--- Stated problem ---
Please copy all the lines that follow, word for word.

--- Data ---
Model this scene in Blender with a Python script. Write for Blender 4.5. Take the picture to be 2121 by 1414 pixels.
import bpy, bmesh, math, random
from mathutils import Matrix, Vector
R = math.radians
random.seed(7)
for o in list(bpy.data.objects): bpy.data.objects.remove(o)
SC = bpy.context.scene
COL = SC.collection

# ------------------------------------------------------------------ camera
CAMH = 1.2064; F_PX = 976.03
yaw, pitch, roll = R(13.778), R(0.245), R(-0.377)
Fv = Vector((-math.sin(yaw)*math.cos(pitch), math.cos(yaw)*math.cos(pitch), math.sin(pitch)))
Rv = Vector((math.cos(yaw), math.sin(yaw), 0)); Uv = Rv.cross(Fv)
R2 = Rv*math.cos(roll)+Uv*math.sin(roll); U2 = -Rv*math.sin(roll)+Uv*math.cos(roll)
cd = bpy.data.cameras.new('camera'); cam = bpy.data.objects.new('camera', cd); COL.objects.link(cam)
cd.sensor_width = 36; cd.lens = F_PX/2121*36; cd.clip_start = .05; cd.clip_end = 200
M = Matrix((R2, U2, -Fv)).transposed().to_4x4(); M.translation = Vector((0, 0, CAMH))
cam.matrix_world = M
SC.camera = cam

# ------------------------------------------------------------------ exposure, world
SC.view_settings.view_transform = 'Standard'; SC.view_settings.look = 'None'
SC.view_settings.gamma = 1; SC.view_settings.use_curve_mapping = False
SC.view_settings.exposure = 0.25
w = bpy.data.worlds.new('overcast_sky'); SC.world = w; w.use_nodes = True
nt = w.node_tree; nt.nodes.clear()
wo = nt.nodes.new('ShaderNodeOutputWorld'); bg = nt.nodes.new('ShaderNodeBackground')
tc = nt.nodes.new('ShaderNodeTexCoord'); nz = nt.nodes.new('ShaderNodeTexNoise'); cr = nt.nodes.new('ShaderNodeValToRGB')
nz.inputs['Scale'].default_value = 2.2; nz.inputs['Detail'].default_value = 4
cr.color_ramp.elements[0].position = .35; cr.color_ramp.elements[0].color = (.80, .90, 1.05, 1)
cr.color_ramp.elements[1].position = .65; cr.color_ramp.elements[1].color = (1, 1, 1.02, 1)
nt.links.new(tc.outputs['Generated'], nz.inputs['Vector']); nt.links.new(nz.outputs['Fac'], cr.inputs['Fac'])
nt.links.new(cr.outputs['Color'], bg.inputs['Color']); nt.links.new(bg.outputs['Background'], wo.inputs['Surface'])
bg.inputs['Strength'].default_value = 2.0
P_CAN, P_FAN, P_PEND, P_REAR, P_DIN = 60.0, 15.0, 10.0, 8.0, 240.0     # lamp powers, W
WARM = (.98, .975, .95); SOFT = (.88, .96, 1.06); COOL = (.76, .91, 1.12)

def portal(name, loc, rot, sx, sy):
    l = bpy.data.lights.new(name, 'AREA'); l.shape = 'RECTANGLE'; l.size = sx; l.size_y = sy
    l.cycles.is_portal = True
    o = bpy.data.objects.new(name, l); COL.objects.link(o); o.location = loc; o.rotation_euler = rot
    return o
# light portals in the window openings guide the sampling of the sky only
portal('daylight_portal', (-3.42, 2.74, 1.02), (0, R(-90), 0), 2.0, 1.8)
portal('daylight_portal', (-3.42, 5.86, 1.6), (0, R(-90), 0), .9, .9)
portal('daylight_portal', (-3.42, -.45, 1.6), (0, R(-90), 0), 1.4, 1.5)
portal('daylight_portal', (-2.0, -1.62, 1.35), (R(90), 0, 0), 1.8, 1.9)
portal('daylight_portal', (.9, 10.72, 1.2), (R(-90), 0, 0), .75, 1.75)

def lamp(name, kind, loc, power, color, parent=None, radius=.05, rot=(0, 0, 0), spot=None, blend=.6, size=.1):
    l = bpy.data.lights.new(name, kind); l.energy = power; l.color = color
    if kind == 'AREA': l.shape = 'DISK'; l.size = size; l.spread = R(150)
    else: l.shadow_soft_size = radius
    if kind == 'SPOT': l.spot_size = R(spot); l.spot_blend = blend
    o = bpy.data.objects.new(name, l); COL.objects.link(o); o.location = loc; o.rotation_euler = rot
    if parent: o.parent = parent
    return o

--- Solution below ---
Model this scene in Blender with a Python script. Write for Blender 4.5. Take the picture to be 2121 by 1414 pixels.
import bpy, bmesh, math, random
from mathutils import Matrix, Vector
R = math.radians
random.seed(7)
for o in list(bpy.data.objects): bpy.data.objects.remove(o)
SC = bpy.context.scene
COL = SC.collection

# ------------------------------------------------------------------ camera
CAMH = 1.2064; F_PX = 976.03
yaw, pitch, roll = R(13.778), R(0.245), R(-0.377)
Fv = Vector((-math.sin(yaw)*math.cos(pitch), math.cos(yaw)*math.cos(pitch), math.sin(pitch)))
Rv = Vector((math.cos(yaw), math.sin(yaw), 0)); Uv = Rv.cross(Fv)
R2 = Rv*math.cos(roll)+Uv*math.sin(roll); U2 = -Rv*math.sin(roll)+Uv*math.cos(roll)
cd = bpy.data.cameras.new('camera'); cam = bpy.data.objects.new('camera', cd); COL.objects.link(cam)
cd.sensor_width = 36; cd.lens = F_PX/2121*36; cd.clip_start = .05; cd.clip_end = 200
M = Matrix((R2, U2, -Fv)).transposed().to_4x4(); M.translation = Vector((0, 0, CAMH))
cam.matrix_world = M
SC.camera = cam

# ------------------------------------------------------------------ exposure, world
SC.view_settings.view_transform = 'Standard'; SC.view_settings.look = 'None'
SC.view_settings.gamma = 1; SC.view_settings.use_curve_mapping = False
SC.view_settings.exposure = 0.25
w = bpy.data.worlds.new('overcast_sky'); SC.world = w; w.use_nodes = True
nt = w.node_tree; nt.nodes.clear()
wo = nt.nodes.new('ShaderNodeOutputWorld'); bg = nt.nodes.new('ShaderNodeBackground')
tc = nt.nodes.new('ShaderNodeTexCoord'); nz = nt.nodes.new('ShaderNodeTexNoise'); cr = nt.nodes.new('ShaderNodeValToRGB')
nz.inputs['Scale'].default_value = 2.2; nz.inputs['Detail'].default_value = 4
cr.color_ramp.elements[0].position = .35; cr.color_ramp.elements[0].color = (.80, .90, 1.05, 1)
cr.color_ramp.elements[1].position = .65; cr.color_ramp.elements[1].color = (1, 1, 1.02, 1)
nt.links.new(tc.outputs['Generated'], nz.inputs['Vector']); nt.links.new(nz.outputs['Fac'], cr.inputs['Fac'])
nt.links.new(cr.outputs['Color'], bg.inputs['Color']); nt.links.new(bg.outputs['Background'], wo.inputs['Surface'])
bg.inputs['Strength'].default_value = 2.0
P_CAN, P_FAN, P_PEND, P_REAR, P_DIN = 60.0, 15.0, 10.0, 8.0, 240.0     # lamp powers, W
WARM = (.98, .975, .95); SOFT = (.88, .96, 1.06); COOL = (.76, .91, 1.12)

def portal(name, loc, rot, sx, sy):
    l = bpy.data.lights.new(name, 'AREA'); l.shape = 'RECTANGLE'; l.size = sx; l.size_y = sy
    l.cycles.is_portal = True
    o = bpy.data.objects.new(name, l); COL.objects.link(o); o.location = loc; o.rotation_euler = rot
    return o
# light portals in the window openings guide the sampling of the sky only
portal('daylight_portal', (-3.42, 2.74, 1.02), (0, R(-90), 0), 2.0, 1.8)
portal('daylight_portal', (-3.42, 5.86, 1.6), (0, R(-90), 0), .9, .9)
portal('daylight_portal', (-3.42, -.45, 1.6), (0, R(-90), 0), 1.4, 1.5)
portal('daylight_portal', (-2.0, -1.62, 1.35), (R(90), 0, 0), 1.8, 1.9)
portal('daylight_portal', (.9, 10.72, 1.2), (R(-90), 0, 0), .75, 1.75)

def lamp(name, kind, loc, power, color, parent=None, radius=.05, rot=(0, 0, 0), spot=None, blend=.6, size=.1):
    l = bpy.data.lights.new(name, kind); l.energy = power; l.color = color
    if kind == 'AREA': l.shape = 'DISK'; l.size = size; l.spread = R(150)
    else: l.shadow_soft_size = radius
    if kind == 'SPOT': l.spot_size = R(spot); l.spot_blend = blend
    o = bpy.data.objects.new(name, l); COL.objects.link(o); o.location = loc; o.rotation_euler = rot
    if parent: o.parent = parent
    return o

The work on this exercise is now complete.